**** DATA EXCERPT

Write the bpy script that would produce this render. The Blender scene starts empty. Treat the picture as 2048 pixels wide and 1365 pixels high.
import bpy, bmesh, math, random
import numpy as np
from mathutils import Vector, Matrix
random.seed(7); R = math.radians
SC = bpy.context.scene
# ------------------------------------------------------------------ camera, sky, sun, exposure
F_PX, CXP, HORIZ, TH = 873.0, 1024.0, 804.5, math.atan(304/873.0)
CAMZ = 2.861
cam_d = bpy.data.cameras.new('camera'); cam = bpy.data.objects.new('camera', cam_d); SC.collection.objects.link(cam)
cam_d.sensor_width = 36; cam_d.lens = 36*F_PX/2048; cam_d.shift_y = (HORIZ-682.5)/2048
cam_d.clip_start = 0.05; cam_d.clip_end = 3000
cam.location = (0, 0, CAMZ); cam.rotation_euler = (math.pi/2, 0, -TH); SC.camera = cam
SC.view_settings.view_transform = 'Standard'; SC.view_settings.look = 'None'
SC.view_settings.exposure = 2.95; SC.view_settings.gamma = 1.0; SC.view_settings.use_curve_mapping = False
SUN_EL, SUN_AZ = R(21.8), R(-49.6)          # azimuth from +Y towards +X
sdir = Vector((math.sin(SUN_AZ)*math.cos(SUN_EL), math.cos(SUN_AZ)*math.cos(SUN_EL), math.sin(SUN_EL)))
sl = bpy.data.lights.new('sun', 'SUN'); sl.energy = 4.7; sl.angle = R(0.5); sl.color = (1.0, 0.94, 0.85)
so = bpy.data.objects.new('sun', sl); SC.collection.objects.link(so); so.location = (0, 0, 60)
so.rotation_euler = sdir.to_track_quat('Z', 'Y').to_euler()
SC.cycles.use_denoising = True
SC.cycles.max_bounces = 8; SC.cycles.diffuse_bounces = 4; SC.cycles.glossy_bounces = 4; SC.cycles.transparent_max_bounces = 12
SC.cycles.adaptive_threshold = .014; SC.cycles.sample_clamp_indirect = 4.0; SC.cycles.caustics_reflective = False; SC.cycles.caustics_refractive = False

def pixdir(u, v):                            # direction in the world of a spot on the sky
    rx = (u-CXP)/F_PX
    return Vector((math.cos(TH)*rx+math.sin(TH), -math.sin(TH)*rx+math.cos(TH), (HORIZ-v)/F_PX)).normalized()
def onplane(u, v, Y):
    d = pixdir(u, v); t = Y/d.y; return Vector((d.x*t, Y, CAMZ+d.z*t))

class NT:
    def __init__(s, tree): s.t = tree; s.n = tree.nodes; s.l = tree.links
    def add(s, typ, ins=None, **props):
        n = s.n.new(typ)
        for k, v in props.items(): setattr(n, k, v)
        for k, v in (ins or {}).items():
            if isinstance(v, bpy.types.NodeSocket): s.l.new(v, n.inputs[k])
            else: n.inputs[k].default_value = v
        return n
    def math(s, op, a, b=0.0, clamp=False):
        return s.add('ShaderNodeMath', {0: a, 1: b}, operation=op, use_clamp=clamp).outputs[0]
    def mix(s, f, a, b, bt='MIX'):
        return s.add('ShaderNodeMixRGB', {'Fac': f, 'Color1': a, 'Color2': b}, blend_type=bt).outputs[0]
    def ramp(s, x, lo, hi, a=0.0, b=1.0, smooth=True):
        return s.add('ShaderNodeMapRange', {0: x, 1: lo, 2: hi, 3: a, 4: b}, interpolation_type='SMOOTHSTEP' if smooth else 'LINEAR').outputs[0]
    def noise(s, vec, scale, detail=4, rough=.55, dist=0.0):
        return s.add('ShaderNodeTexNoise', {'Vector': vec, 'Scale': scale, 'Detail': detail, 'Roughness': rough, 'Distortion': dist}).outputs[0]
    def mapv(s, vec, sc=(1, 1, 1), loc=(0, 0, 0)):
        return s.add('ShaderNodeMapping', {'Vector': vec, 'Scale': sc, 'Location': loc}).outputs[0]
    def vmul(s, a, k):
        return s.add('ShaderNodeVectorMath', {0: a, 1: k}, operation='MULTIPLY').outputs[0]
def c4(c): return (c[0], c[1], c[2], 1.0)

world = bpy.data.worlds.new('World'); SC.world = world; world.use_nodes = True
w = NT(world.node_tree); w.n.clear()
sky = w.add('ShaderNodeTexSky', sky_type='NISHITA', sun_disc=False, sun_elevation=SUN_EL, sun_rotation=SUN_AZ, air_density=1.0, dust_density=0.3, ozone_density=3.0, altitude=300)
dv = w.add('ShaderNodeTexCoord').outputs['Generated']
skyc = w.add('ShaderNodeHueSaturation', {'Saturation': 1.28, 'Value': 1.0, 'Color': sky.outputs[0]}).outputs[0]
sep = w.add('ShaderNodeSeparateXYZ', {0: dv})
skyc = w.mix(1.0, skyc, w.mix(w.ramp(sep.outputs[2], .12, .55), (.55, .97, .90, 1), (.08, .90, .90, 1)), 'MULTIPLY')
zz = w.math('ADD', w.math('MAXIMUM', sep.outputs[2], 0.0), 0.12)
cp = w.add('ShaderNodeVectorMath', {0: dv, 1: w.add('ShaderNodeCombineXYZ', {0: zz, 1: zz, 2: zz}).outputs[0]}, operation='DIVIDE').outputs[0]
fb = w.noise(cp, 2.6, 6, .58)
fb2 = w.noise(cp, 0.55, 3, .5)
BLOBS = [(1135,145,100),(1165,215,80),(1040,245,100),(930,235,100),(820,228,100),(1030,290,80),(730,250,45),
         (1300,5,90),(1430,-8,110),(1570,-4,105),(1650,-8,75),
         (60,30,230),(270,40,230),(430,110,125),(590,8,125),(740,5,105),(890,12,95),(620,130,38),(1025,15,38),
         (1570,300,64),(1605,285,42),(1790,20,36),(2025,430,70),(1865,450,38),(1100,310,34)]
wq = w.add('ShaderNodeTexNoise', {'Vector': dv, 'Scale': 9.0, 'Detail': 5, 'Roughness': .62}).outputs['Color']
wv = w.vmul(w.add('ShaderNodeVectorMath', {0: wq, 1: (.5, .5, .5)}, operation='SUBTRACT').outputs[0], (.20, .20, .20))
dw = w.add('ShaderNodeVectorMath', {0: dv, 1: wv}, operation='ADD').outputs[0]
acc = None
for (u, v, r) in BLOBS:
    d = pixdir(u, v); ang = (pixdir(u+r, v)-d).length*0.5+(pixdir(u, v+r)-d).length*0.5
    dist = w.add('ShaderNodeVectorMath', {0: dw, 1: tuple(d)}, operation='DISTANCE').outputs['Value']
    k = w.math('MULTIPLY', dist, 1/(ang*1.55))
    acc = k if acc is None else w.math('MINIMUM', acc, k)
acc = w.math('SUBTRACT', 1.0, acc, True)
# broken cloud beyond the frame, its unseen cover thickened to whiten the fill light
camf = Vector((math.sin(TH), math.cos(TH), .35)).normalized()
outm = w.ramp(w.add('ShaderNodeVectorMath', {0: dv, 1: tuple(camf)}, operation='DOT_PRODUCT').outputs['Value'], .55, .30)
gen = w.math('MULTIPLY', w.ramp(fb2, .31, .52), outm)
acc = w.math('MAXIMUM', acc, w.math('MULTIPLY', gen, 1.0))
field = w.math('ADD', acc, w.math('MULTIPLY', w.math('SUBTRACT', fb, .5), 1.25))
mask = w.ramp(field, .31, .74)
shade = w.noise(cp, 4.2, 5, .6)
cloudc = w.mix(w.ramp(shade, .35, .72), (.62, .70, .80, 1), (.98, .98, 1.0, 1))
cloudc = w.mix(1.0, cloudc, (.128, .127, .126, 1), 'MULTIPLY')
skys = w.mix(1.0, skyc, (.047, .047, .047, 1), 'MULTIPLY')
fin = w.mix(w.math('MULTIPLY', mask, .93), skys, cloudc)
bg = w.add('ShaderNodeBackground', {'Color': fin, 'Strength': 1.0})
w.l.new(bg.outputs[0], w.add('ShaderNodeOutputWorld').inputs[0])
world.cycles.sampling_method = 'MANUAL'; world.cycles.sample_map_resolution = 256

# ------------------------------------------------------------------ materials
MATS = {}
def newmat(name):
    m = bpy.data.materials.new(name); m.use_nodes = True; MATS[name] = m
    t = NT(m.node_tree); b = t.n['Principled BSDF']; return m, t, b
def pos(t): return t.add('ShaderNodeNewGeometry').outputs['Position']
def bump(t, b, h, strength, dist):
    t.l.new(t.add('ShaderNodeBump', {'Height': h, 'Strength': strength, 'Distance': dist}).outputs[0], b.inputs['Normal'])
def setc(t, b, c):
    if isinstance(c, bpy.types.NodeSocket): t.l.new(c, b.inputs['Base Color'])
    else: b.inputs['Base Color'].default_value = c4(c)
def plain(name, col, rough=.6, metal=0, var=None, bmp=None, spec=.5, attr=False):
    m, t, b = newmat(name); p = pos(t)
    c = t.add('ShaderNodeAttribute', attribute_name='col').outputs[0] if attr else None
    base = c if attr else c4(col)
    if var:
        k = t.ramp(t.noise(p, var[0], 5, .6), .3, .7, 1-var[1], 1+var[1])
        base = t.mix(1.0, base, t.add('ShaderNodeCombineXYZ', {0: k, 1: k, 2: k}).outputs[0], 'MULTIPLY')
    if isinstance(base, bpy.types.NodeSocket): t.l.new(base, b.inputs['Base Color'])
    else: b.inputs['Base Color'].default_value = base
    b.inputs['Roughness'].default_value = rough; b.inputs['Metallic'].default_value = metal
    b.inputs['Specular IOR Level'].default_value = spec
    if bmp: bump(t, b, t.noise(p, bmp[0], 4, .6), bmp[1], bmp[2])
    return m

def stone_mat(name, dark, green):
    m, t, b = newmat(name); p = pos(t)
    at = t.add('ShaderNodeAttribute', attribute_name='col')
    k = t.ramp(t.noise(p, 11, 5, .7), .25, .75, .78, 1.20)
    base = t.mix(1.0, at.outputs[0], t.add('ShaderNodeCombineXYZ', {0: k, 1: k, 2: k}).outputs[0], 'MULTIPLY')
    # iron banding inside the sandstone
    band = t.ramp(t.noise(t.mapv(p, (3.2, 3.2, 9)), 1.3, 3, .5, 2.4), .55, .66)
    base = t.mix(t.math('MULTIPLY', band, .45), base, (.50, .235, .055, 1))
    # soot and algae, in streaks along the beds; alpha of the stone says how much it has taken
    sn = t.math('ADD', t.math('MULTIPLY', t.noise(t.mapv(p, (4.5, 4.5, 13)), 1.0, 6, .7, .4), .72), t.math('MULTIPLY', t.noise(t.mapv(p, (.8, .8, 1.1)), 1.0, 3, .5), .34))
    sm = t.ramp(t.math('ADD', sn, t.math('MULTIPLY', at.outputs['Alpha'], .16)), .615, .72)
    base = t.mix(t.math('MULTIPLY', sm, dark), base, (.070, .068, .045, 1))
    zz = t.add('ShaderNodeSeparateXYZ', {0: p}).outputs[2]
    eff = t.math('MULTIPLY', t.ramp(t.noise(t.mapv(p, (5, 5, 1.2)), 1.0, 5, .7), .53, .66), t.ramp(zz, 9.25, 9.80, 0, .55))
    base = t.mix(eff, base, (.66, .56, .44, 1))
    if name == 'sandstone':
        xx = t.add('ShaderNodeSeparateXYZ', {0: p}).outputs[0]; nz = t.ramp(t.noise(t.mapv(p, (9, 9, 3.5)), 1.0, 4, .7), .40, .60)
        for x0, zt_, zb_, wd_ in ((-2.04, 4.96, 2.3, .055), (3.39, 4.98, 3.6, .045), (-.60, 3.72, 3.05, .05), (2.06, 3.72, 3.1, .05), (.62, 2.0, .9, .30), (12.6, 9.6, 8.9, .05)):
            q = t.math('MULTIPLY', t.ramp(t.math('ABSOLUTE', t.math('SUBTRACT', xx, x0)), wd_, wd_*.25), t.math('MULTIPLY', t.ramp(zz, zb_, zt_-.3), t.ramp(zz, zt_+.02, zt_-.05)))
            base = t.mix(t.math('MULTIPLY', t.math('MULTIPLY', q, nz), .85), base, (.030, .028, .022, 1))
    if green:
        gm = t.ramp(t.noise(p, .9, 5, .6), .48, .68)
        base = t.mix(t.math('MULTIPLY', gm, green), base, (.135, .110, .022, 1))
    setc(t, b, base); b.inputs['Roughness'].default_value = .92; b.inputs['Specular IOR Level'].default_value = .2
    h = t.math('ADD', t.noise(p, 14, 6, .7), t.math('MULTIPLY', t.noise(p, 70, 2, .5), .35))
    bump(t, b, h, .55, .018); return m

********

Repeat, without changes, every line from the one that contains "(.030, .028, .022, 1))" through the final line of the data.

            base = t.mix(t.math('MULTIPLY', t.math('MULTIPLY', q, nz), .85), base, (.030, .028, .022, 1))
    if green:
        gm = t.ramp(t.noise(p, .9, 5, .6), .48, .68)
        base = t.mix(t.math('MULTIPLY', gm, green), base, (.135, .110, .022, 1))
    setc(t, b, base); b.inputs['Roughness'].default_value = .92; b.inputs['Specular IOR Level'].default_value = .2
    h = t.math('ADD', t.noise(p, 14, 6, .7), t.math('MULTIPLY', t.noise(p, 70, 2, .5), .35))
    bump(t, b, h, .55, .018); return m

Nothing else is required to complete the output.